- Visit two countries
- Stay overnight in three different places (way more if you count naps on the bus)
- Make several new friends
- Lose my debit card and barter credit-card-purchased groceries for cash for survival
- Go snowboarding, hiking, caving (the lite version), and scramble up several mountains
- Survive a bout of diarrhea
- Work off my Thesis Bauchlein (great German word for a little belly)
- Learn a whopping handful of Spanish phrases, and learn to speak them poorly
- Keep my 4 pairs of underwear relatively clean
- Spanish. I don't remember traveling without speaking the local language well being so difficult from past travels, but maybe it's because I've never done it alone before. It's taken me a full two weeks to stop being intimidated by just going to the store without a translator. My Spanish is way better than, for example, my Greek or Croatian or Polish, but I feel like I've had way more problems communicating with people here than I ever did while traveling around Europe. I'm trying to learn, but I've been stymied by my terrible memory compounded by my brain's bad habit of finding German words when searching for Spanish words that I've learned.
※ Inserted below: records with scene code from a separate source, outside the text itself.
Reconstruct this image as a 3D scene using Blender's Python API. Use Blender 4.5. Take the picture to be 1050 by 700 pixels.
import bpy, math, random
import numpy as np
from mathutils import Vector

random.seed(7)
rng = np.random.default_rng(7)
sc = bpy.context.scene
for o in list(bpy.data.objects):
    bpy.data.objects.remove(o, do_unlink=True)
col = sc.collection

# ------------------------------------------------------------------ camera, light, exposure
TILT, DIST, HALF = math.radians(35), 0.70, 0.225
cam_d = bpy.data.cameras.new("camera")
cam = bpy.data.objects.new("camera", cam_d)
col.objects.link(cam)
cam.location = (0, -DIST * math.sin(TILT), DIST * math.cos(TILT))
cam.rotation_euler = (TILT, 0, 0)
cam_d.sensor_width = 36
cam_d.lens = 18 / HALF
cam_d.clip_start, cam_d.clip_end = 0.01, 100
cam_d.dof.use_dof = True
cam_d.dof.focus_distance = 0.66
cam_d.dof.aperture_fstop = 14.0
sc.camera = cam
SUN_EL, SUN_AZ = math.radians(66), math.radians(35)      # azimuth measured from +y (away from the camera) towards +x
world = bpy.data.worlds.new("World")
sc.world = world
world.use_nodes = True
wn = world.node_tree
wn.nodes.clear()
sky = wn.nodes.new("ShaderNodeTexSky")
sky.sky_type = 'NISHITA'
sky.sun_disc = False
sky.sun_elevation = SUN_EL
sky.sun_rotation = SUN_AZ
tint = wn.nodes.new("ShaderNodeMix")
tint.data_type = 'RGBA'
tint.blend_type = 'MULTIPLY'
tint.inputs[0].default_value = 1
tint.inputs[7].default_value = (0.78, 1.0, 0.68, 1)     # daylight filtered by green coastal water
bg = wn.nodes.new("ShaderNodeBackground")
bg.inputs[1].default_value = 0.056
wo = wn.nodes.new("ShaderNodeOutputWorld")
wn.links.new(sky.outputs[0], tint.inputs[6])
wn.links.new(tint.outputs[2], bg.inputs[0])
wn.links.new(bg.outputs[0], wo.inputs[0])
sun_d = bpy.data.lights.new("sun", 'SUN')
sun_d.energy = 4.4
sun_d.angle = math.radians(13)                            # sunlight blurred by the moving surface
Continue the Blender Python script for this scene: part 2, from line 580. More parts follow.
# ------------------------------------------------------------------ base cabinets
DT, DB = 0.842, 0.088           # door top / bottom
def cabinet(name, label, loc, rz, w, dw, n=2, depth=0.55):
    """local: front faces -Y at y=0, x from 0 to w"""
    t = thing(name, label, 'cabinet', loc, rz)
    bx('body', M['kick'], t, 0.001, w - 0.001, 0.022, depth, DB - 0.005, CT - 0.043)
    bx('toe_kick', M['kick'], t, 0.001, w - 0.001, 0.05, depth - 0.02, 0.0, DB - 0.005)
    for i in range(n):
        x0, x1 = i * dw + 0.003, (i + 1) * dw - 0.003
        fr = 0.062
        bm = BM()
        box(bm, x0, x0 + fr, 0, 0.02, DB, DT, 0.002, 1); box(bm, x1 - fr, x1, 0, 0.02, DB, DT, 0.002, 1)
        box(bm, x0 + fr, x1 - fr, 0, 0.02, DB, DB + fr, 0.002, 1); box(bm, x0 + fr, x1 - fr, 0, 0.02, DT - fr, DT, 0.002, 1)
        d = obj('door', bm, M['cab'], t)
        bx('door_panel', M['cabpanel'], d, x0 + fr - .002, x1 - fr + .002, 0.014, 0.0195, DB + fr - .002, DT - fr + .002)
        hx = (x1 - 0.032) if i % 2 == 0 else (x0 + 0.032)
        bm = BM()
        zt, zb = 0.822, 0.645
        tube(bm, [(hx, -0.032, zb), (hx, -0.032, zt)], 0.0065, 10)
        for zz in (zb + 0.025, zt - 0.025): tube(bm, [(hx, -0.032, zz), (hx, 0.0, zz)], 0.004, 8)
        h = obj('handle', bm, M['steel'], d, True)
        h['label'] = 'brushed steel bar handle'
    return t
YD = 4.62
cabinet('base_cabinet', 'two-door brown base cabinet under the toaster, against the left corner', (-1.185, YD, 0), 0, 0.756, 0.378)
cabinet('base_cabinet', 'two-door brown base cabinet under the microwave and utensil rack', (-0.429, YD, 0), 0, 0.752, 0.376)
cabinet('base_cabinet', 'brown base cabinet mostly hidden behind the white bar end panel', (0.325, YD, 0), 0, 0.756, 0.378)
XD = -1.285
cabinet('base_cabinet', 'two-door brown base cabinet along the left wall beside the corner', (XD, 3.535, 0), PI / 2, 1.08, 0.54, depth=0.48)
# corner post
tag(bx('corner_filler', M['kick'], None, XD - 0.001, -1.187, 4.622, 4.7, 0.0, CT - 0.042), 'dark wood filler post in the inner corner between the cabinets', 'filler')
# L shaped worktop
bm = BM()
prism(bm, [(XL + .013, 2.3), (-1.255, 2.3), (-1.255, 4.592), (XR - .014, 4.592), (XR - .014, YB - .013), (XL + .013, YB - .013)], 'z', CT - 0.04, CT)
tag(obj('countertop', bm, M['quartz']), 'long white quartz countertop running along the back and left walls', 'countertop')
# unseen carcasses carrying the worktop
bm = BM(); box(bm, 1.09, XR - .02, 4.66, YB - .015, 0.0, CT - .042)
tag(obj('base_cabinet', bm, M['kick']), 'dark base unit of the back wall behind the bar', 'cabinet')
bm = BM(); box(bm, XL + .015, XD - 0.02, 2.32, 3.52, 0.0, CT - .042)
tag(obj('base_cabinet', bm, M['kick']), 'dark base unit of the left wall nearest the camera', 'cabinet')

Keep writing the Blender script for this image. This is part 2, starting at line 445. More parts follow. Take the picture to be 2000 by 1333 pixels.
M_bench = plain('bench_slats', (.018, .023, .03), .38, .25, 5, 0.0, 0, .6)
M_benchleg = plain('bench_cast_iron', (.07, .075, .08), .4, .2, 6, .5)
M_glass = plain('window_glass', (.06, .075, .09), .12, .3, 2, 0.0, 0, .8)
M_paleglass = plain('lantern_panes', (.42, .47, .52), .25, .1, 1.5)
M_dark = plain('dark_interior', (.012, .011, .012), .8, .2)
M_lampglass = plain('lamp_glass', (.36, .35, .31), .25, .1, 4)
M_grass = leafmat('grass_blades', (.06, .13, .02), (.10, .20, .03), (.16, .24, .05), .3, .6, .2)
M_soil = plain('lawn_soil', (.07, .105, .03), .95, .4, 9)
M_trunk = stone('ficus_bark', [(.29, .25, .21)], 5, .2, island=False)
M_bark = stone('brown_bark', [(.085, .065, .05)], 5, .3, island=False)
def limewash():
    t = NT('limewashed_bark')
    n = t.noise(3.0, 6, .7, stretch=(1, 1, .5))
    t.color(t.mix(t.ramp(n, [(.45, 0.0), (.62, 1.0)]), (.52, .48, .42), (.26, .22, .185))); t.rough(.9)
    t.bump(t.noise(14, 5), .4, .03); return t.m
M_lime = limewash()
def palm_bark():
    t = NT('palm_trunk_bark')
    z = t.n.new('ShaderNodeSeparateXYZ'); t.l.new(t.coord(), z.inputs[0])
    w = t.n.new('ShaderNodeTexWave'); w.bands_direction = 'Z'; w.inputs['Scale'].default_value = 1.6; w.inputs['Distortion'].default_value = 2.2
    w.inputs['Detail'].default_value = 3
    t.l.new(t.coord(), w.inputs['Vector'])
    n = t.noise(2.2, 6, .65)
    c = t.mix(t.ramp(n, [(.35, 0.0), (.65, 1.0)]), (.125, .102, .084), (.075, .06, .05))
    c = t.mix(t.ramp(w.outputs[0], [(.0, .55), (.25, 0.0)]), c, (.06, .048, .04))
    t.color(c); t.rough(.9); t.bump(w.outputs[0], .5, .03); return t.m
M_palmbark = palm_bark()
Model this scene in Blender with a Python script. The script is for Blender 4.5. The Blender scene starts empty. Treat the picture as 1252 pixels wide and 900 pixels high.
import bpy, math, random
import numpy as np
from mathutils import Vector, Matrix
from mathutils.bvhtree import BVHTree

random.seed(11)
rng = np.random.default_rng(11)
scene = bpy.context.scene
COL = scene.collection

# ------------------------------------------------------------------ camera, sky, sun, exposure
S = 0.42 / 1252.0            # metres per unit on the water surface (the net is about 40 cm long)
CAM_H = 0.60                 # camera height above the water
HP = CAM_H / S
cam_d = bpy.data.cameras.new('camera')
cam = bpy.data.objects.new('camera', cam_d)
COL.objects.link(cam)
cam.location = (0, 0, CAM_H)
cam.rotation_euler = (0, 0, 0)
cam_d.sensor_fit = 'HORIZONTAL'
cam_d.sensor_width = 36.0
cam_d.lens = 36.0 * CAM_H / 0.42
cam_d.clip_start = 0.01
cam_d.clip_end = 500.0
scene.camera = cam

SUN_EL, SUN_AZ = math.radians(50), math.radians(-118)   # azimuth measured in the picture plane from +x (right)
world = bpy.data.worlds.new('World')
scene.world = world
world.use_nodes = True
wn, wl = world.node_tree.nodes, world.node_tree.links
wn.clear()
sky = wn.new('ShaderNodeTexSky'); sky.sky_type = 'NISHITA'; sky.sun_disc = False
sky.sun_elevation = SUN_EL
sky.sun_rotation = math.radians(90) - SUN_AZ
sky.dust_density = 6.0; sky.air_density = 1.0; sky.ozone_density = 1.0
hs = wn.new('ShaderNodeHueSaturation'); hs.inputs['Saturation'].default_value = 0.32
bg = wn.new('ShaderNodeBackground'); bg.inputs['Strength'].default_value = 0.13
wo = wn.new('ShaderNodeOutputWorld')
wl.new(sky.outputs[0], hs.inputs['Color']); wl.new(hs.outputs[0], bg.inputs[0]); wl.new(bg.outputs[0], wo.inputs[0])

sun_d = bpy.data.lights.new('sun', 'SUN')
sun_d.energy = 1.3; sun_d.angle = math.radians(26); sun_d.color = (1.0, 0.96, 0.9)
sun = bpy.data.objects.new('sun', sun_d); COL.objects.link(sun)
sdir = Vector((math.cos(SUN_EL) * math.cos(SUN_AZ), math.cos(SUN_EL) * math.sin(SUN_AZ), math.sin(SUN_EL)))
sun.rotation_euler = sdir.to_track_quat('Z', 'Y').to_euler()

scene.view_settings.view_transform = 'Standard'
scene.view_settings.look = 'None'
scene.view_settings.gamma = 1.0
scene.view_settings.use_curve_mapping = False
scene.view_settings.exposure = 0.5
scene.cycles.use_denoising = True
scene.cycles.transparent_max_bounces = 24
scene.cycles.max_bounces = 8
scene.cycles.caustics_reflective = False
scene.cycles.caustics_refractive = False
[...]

- Throwing used toilet paper in the trash, not into the toilet. This is a required practice here in Malargüe, because supposedly the sewage system can't handle T.P. At first I found this extremely gross, then I reasoned it's no more gross than throwing used tampons in a trash can vs. the toilet. Still, old habits die hard and I keep praying my toilet doesn't overflow at some point from my occasional slip-ups. It already occasionally burps up unholy smells.
- Dr. Bronner's. I remember it really being the magic soap while backpacking and camping in the past, so I brought a bunch with me to be my all-in-one shampoo, body wash, laundry soap, hand soap, etc. It only took 4 showers with it for my hair to start forming dreads. I'm tempted to run with it (plus it smells so good!), but I'm already almost out from doing sink laundry every few days...
- Not having a desk. I never was one to do the whole "take the laptop to a cafe" thing, even if there were cafes with WiFi here or even if my battery would last long enough to get anything done. So the work I've done getting paper manuscripts revised, photos edited, and these blog posts written has been from sitting in bed, attempting the best posture I can manage, where I have some peace and quiet, power, and internet.
Nothing major, nothing serious, but interesting, the things that I didn't see coming, vs. the problems I expected. Travel...always an adventure!